(Exercise)
What do the lines from the top of the data through the line with "S = bpy.context.scene" say? Quote them exactly and include both ends.

(Data lines)
>> START

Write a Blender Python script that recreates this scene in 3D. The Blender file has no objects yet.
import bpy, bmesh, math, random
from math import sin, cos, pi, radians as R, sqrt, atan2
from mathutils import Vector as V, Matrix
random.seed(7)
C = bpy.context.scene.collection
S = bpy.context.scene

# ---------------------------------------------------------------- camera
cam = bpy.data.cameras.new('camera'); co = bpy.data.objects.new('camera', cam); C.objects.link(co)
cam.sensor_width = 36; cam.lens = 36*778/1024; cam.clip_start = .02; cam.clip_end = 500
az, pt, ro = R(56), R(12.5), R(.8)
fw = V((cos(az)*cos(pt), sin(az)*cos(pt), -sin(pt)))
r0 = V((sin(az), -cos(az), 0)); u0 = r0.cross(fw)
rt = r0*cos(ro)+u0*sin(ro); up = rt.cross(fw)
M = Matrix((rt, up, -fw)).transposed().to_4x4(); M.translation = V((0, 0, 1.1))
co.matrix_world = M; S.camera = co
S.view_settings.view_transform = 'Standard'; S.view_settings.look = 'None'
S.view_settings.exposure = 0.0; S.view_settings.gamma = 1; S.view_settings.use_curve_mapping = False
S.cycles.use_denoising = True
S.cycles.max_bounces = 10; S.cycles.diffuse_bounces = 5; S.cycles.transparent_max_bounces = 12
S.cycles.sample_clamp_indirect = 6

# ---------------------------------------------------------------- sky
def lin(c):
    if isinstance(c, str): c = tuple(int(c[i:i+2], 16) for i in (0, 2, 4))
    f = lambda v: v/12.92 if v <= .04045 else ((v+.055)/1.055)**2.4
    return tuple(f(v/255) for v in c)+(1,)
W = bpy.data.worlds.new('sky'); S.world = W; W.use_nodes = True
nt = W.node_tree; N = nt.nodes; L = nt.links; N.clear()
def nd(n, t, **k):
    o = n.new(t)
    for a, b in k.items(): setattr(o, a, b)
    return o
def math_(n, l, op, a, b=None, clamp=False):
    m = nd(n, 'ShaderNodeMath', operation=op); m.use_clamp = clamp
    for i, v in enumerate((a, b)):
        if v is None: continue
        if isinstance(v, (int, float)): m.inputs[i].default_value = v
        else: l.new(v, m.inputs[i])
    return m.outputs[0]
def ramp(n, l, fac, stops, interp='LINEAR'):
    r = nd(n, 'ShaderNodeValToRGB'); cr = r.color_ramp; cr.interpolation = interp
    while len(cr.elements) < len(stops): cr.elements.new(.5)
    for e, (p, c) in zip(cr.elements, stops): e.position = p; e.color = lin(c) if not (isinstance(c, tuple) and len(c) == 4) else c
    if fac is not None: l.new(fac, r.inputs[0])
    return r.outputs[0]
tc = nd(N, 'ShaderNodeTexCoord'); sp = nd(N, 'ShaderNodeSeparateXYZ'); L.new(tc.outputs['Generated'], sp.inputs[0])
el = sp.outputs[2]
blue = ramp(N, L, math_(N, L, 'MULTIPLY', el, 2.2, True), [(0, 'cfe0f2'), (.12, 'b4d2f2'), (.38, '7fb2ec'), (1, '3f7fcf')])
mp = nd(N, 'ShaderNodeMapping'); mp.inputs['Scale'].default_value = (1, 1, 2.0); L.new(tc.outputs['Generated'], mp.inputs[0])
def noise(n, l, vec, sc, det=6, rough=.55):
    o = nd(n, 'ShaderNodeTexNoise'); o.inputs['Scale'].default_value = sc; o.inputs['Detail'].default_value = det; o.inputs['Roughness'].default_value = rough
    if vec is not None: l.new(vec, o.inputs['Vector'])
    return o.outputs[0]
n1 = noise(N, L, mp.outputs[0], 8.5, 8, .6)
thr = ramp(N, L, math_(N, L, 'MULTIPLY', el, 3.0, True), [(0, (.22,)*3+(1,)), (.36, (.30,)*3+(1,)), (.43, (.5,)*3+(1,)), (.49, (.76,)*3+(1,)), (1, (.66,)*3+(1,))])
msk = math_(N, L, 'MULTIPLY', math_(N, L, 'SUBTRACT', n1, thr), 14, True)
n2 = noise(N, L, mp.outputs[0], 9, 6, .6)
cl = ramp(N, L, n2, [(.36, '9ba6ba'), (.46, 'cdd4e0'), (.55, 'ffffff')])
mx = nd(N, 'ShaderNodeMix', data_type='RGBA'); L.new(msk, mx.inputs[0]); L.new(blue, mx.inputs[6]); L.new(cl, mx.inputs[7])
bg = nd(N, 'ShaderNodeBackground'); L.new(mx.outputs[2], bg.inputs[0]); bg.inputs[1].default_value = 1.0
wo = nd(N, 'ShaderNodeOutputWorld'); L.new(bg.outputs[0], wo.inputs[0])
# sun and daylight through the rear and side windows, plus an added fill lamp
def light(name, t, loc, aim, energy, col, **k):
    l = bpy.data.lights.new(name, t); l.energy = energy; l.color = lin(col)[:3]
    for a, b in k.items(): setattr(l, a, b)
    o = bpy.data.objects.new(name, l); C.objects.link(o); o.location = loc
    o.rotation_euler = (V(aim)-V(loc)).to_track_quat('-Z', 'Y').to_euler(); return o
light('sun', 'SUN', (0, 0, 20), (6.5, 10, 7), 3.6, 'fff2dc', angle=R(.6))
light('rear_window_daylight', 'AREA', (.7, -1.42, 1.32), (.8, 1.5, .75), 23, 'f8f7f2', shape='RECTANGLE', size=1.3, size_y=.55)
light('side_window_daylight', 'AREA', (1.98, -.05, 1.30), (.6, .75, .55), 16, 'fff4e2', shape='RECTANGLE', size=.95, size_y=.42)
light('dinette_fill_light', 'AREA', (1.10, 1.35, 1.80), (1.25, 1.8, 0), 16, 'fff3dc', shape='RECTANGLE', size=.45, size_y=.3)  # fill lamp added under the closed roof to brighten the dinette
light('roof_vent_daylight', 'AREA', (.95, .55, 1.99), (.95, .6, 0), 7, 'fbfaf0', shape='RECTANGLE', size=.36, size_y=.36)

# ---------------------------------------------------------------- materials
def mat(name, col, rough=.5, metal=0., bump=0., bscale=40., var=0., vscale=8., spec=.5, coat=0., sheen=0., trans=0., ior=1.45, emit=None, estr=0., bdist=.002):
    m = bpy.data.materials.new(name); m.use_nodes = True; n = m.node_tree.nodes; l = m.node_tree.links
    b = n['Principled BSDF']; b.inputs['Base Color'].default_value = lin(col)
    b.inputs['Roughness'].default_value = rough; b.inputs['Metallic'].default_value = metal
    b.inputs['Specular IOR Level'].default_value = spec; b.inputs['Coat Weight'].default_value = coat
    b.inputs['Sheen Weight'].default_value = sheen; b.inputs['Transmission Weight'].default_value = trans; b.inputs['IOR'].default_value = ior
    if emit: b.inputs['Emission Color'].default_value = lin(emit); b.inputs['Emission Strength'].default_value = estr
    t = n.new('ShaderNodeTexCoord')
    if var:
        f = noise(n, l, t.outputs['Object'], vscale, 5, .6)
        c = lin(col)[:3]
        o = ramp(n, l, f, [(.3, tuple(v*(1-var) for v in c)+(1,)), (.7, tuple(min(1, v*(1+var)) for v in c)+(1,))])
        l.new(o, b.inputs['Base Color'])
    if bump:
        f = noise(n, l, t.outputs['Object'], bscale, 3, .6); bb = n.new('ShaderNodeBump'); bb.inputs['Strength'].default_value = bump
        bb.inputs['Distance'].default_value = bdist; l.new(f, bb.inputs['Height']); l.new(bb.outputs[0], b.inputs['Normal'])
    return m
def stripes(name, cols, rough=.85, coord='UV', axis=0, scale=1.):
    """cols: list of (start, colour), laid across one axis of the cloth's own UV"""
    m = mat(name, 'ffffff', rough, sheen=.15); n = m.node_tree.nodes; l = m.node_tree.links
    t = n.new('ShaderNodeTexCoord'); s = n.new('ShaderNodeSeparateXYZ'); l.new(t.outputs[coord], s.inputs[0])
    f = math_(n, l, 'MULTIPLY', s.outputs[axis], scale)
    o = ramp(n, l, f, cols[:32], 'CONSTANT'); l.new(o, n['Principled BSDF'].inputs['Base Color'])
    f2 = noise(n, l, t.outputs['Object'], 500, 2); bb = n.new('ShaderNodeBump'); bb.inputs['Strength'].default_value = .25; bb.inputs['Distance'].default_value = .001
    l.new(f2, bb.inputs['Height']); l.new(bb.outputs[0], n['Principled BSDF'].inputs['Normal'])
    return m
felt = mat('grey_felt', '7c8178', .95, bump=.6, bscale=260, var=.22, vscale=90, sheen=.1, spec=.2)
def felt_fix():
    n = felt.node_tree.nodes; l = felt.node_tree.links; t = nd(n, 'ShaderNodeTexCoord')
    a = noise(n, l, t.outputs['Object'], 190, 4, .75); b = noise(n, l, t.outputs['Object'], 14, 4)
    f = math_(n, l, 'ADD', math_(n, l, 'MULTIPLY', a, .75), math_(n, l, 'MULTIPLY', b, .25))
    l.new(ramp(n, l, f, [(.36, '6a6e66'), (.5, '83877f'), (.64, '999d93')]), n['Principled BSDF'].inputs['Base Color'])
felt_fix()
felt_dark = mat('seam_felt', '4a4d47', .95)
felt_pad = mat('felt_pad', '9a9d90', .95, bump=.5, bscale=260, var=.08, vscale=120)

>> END

(Expected answer)
Write a Blender Python script that recreates this scene in 3D. The Blender file has no objects yet.
import bpy, bmesh, math, random
from math import sin, cos, pi, radians as R, sqrt, atan2
from mathutils import Vector as V, Matrix
random.seed(7)
C = bpy.context.scene.collection
S = bpy.context.scene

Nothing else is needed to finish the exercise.